精霊とシャーマンの結婚式 〜じつはゲイ団結式?〜

昔むかし、火山が爆発し、そのイチモツがポーンと飛んで、山の中腹にぐさりと突き刺さった。それがミャンマーのポッパー山(右・写真)である。真偽はともかく、リンガのような形をした岩山は世界にもまれにみる霊場であり、不思議な力が漲っている。 
 そのポッパー山の麓の精霊宮殿で、精霊(ナッ)とシャーマン(ナッカドー)の厳粛なる結婚式が催された。人間同士の結婚式と違うのは当然だが、式の準備の段階からなにか異様な雰囲気が漂っていた。次第にあきらかになったのは、新婦だけでなく、参列する友人、というか、お仲間十数人全員があきらかにゲイなのだ。

 ナッカドーというタイプのシャーマンの過半数、おそらく八割はゲイである。毎年八月にマンダレー北郊で開かれるタウンビョン大祭には全国からナッカドーが集り、ゲイ・フェスティバルのような様相を呈してしまう。
 さて、だだっ広い精霊宮殿には絹の糸が四角く張られ、聖なる空間が作り出された。そのなかで年をとったゲイが介添え役になり、新婦の掌やくるぶしにピンクの紐を巻きつけたり、鏡を見せて化粧をさせたりする。三十代のナッカドーは感極まって涙を流していた。多額の費用がかかるため、精霊との結婚式はなかなか挙げられないのだ。
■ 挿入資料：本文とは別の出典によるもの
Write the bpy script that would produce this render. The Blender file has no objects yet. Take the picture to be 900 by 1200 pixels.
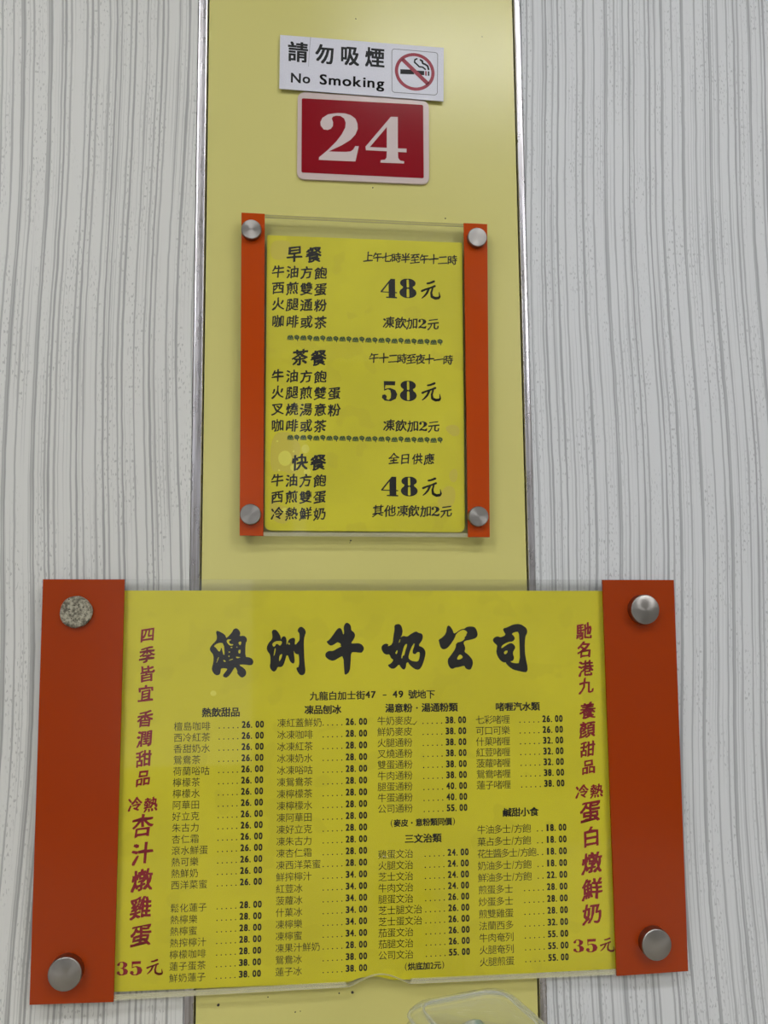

 それにしても謎めいているのは、精霊(ナッ)がタウンビョン兄弟のような男神で、ナッカドーがゲイの場合。精霊はゲイ好きなのだろうか。精霊がポッパー・メドーのような女神の場合、ナッカドーは夫ということになる。知り合いのナッカドー(ゲイ)は母と子のようなもの、と表現していたが、これだって母子相姦の汚名を免れ得ないだろう。
 まあ、ともかく、これで晴れて夢の中などで精霊とナッカドーは同衾することが許されるのである。